An inspectorate process has been developed to assist local authorities to enforce compliance with the National Building Regulations (NBR).

An inspectorate process has been developed to enforce compliance with the NBR. Credit ITC

The Institute for Timber Construction South Africa (ITC-SA) together with the South African Qualifications Authority (SAQA), the accredited professional body for the engineered timber construction sector in South Africa, developed the inspectorate process.

A non-profit organisation whose mandate it is to create and maintain standards in the engineered timber construction industry, the ITC-SA aims at all times, to act in the best interests of public safety and the protection of homeowners’ and developers’ investments. To achieve this, the institute relies heavily on local authorities to ensure regulations are adhered to.

In support of local authorities’ compliance to the National Building Regulations, the Institute has successfully developed the ‘A19 Approved Designers and Inspectorate Process’.

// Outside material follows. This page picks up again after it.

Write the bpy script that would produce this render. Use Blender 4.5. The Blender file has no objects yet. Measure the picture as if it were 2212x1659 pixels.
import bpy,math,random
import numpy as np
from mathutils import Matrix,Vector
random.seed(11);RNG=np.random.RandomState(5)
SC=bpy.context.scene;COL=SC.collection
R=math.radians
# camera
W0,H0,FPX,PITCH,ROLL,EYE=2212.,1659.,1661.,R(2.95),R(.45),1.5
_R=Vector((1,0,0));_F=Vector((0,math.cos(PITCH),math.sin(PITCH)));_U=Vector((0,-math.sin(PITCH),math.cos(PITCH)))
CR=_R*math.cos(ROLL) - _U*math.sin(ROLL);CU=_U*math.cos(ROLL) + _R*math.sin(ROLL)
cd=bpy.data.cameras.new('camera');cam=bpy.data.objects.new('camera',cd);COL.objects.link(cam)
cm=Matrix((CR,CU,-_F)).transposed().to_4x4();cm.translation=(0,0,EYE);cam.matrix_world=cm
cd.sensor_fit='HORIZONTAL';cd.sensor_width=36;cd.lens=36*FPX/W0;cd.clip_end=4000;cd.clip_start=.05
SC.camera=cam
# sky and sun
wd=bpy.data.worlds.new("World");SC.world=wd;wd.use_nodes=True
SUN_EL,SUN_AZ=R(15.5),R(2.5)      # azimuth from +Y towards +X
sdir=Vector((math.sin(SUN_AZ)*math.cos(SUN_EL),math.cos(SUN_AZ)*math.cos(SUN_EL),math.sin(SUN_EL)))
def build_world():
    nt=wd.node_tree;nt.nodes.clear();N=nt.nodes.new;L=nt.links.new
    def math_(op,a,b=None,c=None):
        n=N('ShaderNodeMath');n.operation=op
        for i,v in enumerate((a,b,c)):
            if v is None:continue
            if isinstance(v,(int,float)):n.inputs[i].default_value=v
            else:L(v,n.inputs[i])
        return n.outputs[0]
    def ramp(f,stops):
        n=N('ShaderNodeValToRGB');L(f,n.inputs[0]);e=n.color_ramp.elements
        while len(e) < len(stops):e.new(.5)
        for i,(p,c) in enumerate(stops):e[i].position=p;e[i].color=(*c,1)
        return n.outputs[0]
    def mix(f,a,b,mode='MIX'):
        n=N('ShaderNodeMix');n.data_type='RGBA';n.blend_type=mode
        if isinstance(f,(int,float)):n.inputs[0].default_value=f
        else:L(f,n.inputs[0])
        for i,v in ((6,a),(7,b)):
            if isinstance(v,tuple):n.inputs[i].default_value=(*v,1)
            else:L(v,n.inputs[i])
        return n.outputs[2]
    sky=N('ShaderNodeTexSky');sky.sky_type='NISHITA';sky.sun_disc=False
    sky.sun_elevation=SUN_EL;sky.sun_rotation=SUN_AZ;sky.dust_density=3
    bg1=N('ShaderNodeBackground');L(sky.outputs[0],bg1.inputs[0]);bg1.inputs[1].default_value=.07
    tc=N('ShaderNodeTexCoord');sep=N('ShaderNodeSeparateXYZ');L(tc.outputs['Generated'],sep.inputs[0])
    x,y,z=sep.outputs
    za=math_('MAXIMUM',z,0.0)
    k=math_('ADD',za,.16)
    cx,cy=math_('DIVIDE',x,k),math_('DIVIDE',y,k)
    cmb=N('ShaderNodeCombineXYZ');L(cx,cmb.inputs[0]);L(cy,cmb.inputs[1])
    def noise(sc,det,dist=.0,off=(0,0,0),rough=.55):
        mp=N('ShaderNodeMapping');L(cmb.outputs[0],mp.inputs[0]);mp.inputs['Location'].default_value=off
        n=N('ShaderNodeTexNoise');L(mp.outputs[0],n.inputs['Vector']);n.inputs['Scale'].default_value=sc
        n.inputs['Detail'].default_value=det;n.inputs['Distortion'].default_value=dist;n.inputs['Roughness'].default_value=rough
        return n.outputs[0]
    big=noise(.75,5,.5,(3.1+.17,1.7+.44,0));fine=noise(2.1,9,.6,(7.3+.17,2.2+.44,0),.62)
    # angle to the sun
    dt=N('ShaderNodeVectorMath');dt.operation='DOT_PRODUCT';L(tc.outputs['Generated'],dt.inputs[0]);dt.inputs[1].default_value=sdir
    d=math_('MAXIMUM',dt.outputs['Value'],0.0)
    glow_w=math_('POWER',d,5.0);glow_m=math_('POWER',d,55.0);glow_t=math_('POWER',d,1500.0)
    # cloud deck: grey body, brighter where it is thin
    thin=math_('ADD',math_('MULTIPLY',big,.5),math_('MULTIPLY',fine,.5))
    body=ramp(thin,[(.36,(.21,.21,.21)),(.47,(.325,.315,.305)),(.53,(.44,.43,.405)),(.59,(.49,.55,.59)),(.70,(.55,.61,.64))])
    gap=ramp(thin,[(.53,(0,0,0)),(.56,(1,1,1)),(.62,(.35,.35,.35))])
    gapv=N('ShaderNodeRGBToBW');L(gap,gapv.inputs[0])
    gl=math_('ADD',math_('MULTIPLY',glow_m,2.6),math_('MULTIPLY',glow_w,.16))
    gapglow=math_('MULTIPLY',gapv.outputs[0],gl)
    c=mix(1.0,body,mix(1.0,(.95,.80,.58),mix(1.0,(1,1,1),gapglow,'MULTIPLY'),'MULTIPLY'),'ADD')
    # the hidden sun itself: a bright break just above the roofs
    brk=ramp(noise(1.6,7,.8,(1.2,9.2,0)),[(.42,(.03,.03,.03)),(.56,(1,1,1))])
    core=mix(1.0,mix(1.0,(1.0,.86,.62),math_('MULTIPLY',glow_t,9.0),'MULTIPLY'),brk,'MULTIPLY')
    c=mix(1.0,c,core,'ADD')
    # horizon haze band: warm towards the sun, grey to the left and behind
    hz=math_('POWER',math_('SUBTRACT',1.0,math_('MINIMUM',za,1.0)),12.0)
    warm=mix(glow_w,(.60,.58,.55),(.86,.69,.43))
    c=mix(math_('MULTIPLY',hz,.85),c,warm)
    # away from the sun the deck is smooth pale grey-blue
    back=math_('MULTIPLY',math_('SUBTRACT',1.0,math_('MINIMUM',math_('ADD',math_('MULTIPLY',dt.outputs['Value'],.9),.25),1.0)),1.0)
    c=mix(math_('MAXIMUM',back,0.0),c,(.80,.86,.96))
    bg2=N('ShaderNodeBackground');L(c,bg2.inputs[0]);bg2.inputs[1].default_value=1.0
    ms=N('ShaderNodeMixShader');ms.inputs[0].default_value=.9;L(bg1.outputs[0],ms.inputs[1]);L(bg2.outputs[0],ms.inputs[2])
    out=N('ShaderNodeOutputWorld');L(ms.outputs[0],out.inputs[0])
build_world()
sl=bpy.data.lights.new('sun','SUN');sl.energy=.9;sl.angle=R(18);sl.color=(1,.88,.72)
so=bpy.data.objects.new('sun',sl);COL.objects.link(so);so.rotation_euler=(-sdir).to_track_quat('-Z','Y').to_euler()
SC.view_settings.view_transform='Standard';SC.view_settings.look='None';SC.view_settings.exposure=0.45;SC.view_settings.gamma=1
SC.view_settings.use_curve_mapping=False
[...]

“In terms of the National Building Regulations and Building Standards Act No.103 of 1977 and the National Building Regulations SANS 10400 (SABS 0400), it is required that an approved competent person (a registered person in terms of the Engineering Professions Act) must undertake responsibility for the design and inspection of a rationally designed structural system,” says Amanda Obbes, ITC-SA general manager.

“There are far too many roof structures that do not comply with the deemed-to-satisfy rules in the National Building Regulations Part L: Roofs. A rationally designed prefabricated nail-plated roof truss is part of a structural system and therefore the requirements of the regulations must apply,” she notes.

“We are aware of the pitfalls in the erection process of structures and it is essential that the roof structures be inspected and signed off by the approved designers, or a registered professional engineer, who, by virtue of their education and training, is competent to do so and has access to the design details and the erection documentation,” Obbes concludes.